NOOK Tablet price drops to $159, NOOK Color goes to $139

Starting November 4th, 2012 you’ll be able to pick up a new B&N NOOK Color for $139 or a  NOOK Tablet for $159. Barnes & Noble is cutting prices of its first two Android tablets to help set them apart from the NOOK HD which has a starting price of $199.

Update: Prices have fallen even lower as Barnes & Noble has phased out the NOOK Tablet to make room for the new NOOK HD and HD+.

While the retailer no longer stocks new NOOK Tablet devices, as of December 19th, 2012 you can pick up pre-owned models for $129 and up.

NOOK Tablet

The NOOK Color and NOOK Tablet both feature 7 inch, 1024 x 600 pixel displays and custom operating system based on Android 2.3 Gingerbread.

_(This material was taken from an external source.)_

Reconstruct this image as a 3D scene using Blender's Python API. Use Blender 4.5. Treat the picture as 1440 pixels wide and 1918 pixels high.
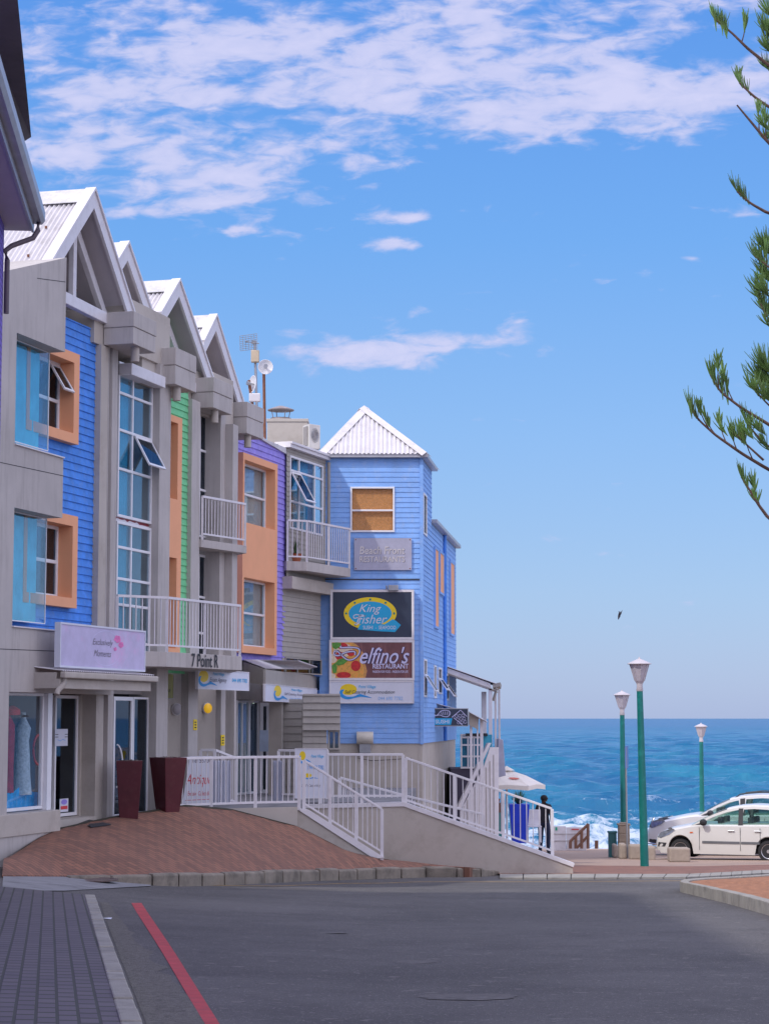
import bpy, bmesh, math, random
import numpy as np
from mathutils import Vector, Matrix
for _o in list(bpy.data.objects): bpy.data.objects.remove(_o)
SC = bpy.context.scene
COL = SC.collection
random.seed(7)
# ------------------------------------------------------------------ camera
EYE = 8.5                       # eye height above the sea
FPX = 3800.0                    # focal length in pixels of the 1440 px wide photograph
PITCH = math.atan(387.0/FPX)
cam = bpy.data.cameras.new("camera"); camo = bpy.data.objects.new("camera", cam); COL.objects.link(camo)
camo.location = (0, 0, EYE); camo.rotation_euler = (math.pi/2+PITCH, 0, 0)
cam.sensor_fit = 'HORIZONTAL'; cam.sensor_width = 36; cam.lens = FPX/1440*36
cam.clip_start = .1; cam.clip_end = 120000
SC.camera = camo
# ------------------------------------------------------------------ pixel / plane helpers
CAMP = Vector((0, 0, EYE)); SP, CP = math.sin(PITCH), math.cos(PITCH)
def ray(px, py):
    h = (px-720)/FPX; v = (959-py)/FPX
    return Vector((h, CP-v*SP, SP+v*CP))
def D(px, py, d):
    r = ray(px, py); return CAMP+r*(d/r.y)
# ------------------------------------------------------------------ light
SUNV = Vector((-.53, -.45, .72)).normalized()      # towards the sun
sun_el = math.asin(SUNV.z); sun_az = math.atan2(SUNV.x, SUNV.y)
SC.view_settings.view_transform = 'Standard'; SC.view_settings.look = 'None'
SC.view_settings.gamma = 1; SC.view_settings.use_curve_mapping = False
SC.view_settings.exposure = 0.0
SKY_STR = .12
BACKC = (1.42, 1.37, 1.68)      # unseen bright cloud added overhead and behind the camera to lift the shade
wd = bpy.data.worlds.new("World"); SC.world = wd; wd.use_nodes = True
nt = wd.node_tree; N = nt.nodes; L = nt.links; N.clear()
def nn(t, **k):
    n = N.new(t)
    for a, b in k.items(): setattr(n, a, b)
    return n
def mth(op, a, b=None, c=None, clamp=False):
    n = nn('ShaderNodeMath', operation=op, use_clamp=clamp)
    for i, x in enumerate((a, b, c)):
        if x is None: continue
        if isinstance(x, (int, float)): n.inputs[i].default_value = x
        else: L.new(x, n.inputs[i])
    return n.outputs[0]
sky = nn('ShaderNodeTexSky', sky_type='NISHITA', sun_disc=False, sun_elevation=sun_el, sun_rotation=sun_az % (2*math.pi),
         altitude=0, air_density=1.0, dust_density=.6, ozone_density=2.5)
hsv = nn('ShaderNodeHueSaturation'); L.new(sky.outputs[0], hsv.inputs['Color'])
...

The NOOK Color was released about two years ago and features an 800 MHz TI OMAP 3 processor and 8GB of storage. It also features a microSD card slot, something Amazon’s Kindle tablets lack.

B&N released the NOOK Tablet in late 2011, offering similar display but a faster 1 GHz TI OMAP 4 dual core processor, and a choice of 8GB or 16GB of storage.

While the company’s new tablets have even faster processors, software based on Android 4.0, and higher resolution displays, the NOOK Color and NOOK Tablet are probably some of the best tablets you can find for $159 or less.

And if you’re underwhelmed by B&N’s custom version of Android, independent developers have figured out how to port CyanogenMod 10 (based on Android 4.1) to both the NOOK Color and NOOK Tablet.

The NOOK HD and NOOK HD+ tablets go on sale November 8th, for $199 and $269, respecitvely.

via The Verge

  • nards barley

    i guess this means the refurb Nook Tablets should be back down to around 130 on Nov 4th as well.

  • buzz86us

    Why would someone get a NC when you could get a RK3066 based tablet for $20 less with an ips screen and everything?

    • guest

      which tablet are you referring to?

    • http://rationaldreaming.com/ Mike

      Quality control is still an issue with the cheaper Chinese tablets, not to mention the sketchy aftermarket service if something does go wrong (like having to pay for return shipping and lengthy lead times.

      If you’re willing to take the risk, then by all means go for it.